The reliability of factor analysis based permeability estimation method tested by 30 repeated runs in Well-3, Pannonian Basin, Hungary. The input logs and their assumed error ranges (at 5% Gaussian noise) are plotted in tracks 1-8: natural gamma-ray intensity (GR), potassium-thorium product (K×TH), spontaneous potential (SP), deep resistivity (Rd), shallow resistivity (Rs), bulk density (ρb), neutron-porosity (ΦN) and acoustic (P-wave) transit time (Δt). The scaled first factor log (F1) including its possible upper and lower boundaries is plotted in track 9. In track 10, lg(K)_FA-PSO represents the factor analysis derived logarithmic permeability and its uncertainty interval, while lg(K)_CORE shows the core derived value for the same parameter

5 Conclusions

In the paper, we introduce a particle swarm optimization assisted factor analysis with automatically optimized control parameters to permeability prediction in hydrocarbon reservoirs. The hyperparameter estimation based PSO process requires no prior knowledge on its learning parameters. A metaheuristic search is guided for estimating both the optimal set of cognitive and social constants and the factor scores. Based on the above, we perform exploratory factor analysis by a new alternative optimization tool. The advantages of the proposed method against traditional approaches are: (I) derivative-free solution is given, (II) optimal misfit is achieved between the measurements and predictions (as global optimization is made), (III) solution is practically independent from the initial selection of factor scores, (IV) highly adaptive procedure applied to different well log suites (see Table 13), (V) more reliable solution is given by automatically estimating the learning parameters of PSO than those treating arbitrarily chosen control parameters, (VI) robust solution can be assured using an appropriate choose of the misfit function. More robust norms like a most frequent value based or L1-norm can be substituted into the Euclidean norm based objective functions (Szabó et al. 2018). At the moment, the only serious drawback of the hyperparameter estimation method is its long computational running time. For automatically calculated hyperparameters, the CPU times increase approximately 300 times compared to those of a single run using fixed values of c1 and c2. However, based on preliminary program runs, parameters c1 and c2 can be determined for the investigated area and then fixed for factor analysis, which may reduce the running time by orders of magnitude. In the knowledge of proper initial values, instead of the SA algorithm, a linearized optimization procedure may be proposed to reduce the running time greatly.
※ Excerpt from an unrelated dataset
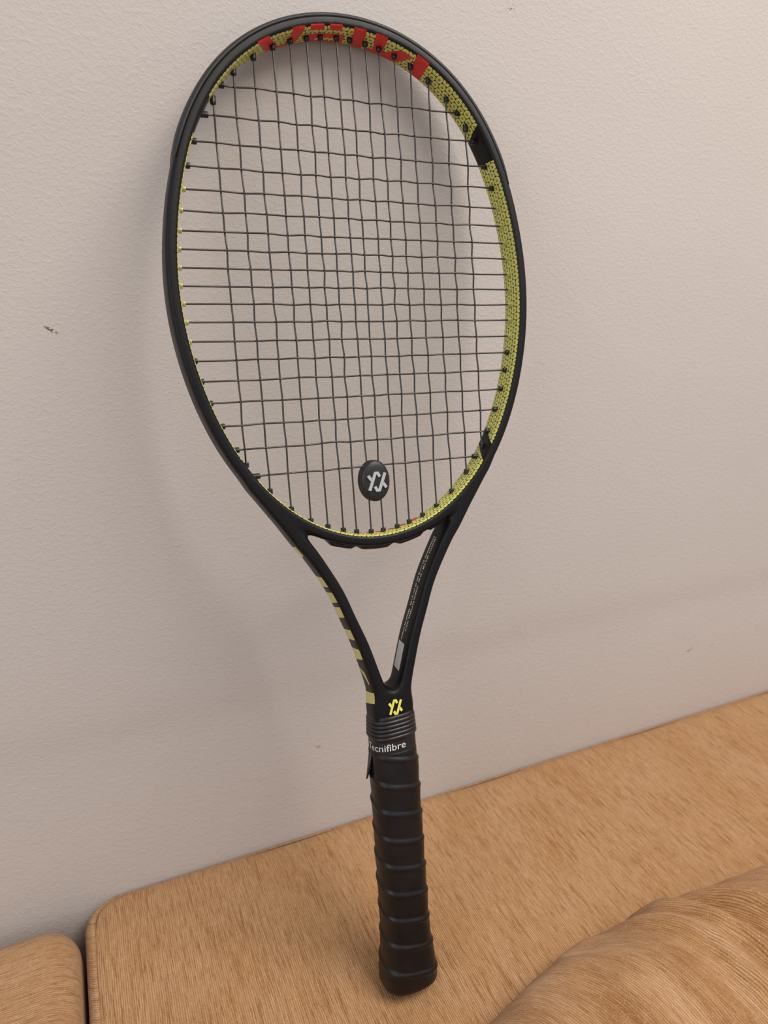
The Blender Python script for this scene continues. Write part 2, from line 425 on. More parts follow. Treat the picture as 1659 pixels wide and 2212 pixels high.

We have established a well usable regression model between the first factor estimated by the particle swarm optimization based factor analysis and the permeability of hydrocarbon-bearing formations. It is noted that pilot tests confirmed the validity of the same regression relation in some hydrocarbon wells in the Carpathian Foredeep, South Poland (and hydraulic conductivity in Hungary and the USA). This allows the estimation of permeability from an independent well-log-analysis method, which is based on the comprehensive interpretation of multiple wireline logs. We have tested the developed method in single wells in Hungarian hydrocarbon-bearing formations, which was extended successfully to two-dimensional application to simultaneously evaluate the data measured in multiple boreholes. The factor analysis derived permeability is compared and verified both by deterministic modeling of well logs and laboratory based measurements. As a next research step, the inertia weight w might also be automatically selected for PSO, and the factor loadings will be used as unknowns as we have done it in our earlier applications. By using fast computers and the tools of parallel computing, a generalized FA-PSO method can be developed for a reliable and fast 3D permeability prediction in different oilfields.